Case Studies

Brainwiz Teachers' Forum

21st-century skills are the need of the hour and it’s not only the students who need these skills. They are important for working professionals, educators, policy makers and basically everyone else. Brainwiz has been advocating for these skills ever since its inception in 2011. With this thought, Brainwiz has organised two discussion forums for teachers in which we invited them to talk, discuss, deliberate about the way extracurricular activities should be organised in schools. Using the skills of leadership, communication, collaboration, accountability and responsibility, critical thinking and problem solving, teachers came up with innovative suggestions to enhance the learning experiences of students when they participate in extracurricular activities.

Brainwiz Teachers’ Forum was organised in 2013 in collaboration with the American Centre, and in 2015 in collaboration with the UN Information Centre for India and Bhutan. This document discusses the specifics of Brainwiz Teachers’ Forum 2015. The forum was organised on 21-22 January, 2015 and more than 25 teachers represented various schools from all across India. The forum discussed specific problems that schools and students encounter while organising Model UN Conferences and how can schools come together to counter those problems.

The Problems

While the board accepted issues that the schools wanted to discuss, a list of pre-defined problems was shared with all participants. These problems included...

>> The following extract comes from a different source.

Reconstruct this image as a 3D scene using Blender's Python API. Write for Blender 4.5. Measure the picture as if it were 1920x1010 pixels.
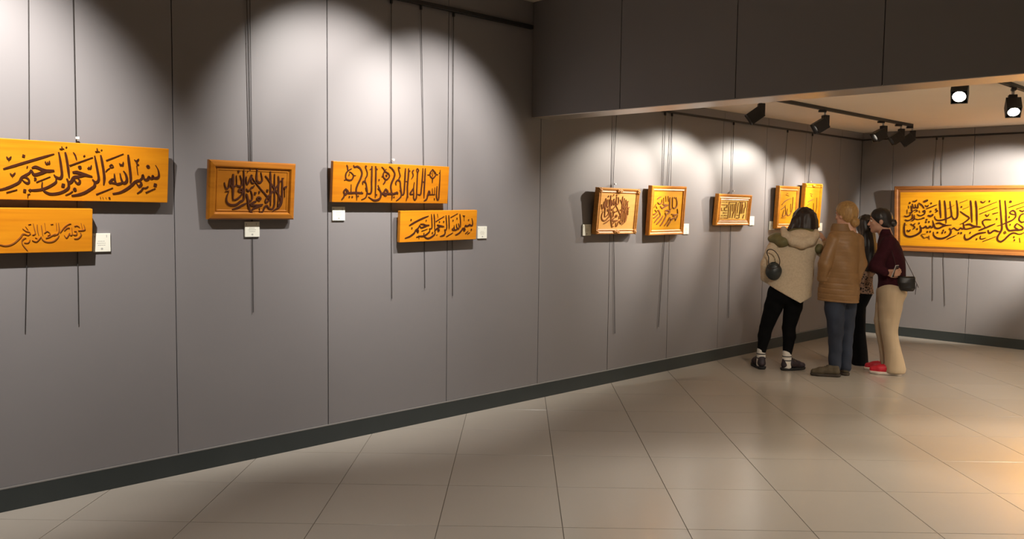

  1. Lack of transparency in selection of the executive board and delegates and delegate awards.
  2. Simulation and over exploitation of the concept of unconventional committees.
  3. Lack of experience and facilities for first time conferences.
  4. Inclusiveness of differently abled students and lesser privileged schools.
  5. Inadequate training resources for students.
  6. Lack of discipline at Model UNs and violation of rules by the executive board.

The Process

The meeting was presided over by Ms. Sanjana Manaktala(UNIC) and Mr. Abhinav Verma(Brainwiz) and each item on the agenda was given ample time for discussion and deliberation over a period of two days. Teachers discussed about the issues at hand, shared experiences about how Model UNs are organised in their respective institutions and what could the possible solutions be. After each issue was discussed in detail, certain action points were discussed to solve the problems and all the teachers present there voted upon each solution individually. Once the voting was conducted, each solution made its way to a declaration that was jointly signed by all the teachers present at the forum. UNIC and Brainwiz offered their full support towards organising Model UNs to all the participating institutions.

The Solutions

The schools agreed to...

  1. Accept, adopt and encourage the UN4MUN procedure in their schools and flagship conferences that we may host in the future. The procedure not only facilitates discussions among the delegates, it also promotes the skills of communication, collaboration; and problem solving through consensus building.
  2. Ensure fairness in allotments of countries at conferences, possibly by exploring options of random selections and first-come first-serve delegation allotments at conferences.
  3. Ensure standardization and in delegate awards and judgments by enforcing the award criteria recommended by the UN Information Centre for India and Bhutan and specifically including certain weightage given to chits and position papers/country profiles.
  4. Refrain from hosting fictional committees in their conferences, although unconventional and non-UN political committees can be simulated provided their ratio is less than the conventional UN bodies in the mix of the committees, but these unconventional committees should not be restricted on the basis of minimum experience.
  5. Abide by minimum standards of decency in dressing and ensure discipline by all participants including the executive board.
  6. Discourage all social events at Model UNs including delegate dinners or dances, by whatever name they may be called, replacing them with entertainment sessions within the committee timings at the discretion of the executive board.
  7. Send proper and comprehensive appointment letters to the executive board if they are selected, with proper rules and regulations that they should comply with under all circumstances.
  8. Adopt a definite frame for time schedule of formal sessions of 15-20 hours, which may be divided into a two or three day conference, at the choice of the host institute.
  9. Encourage the use of online and physical resources prepared by the UN Information Center for India and Bhutan for conference attendees and organizers.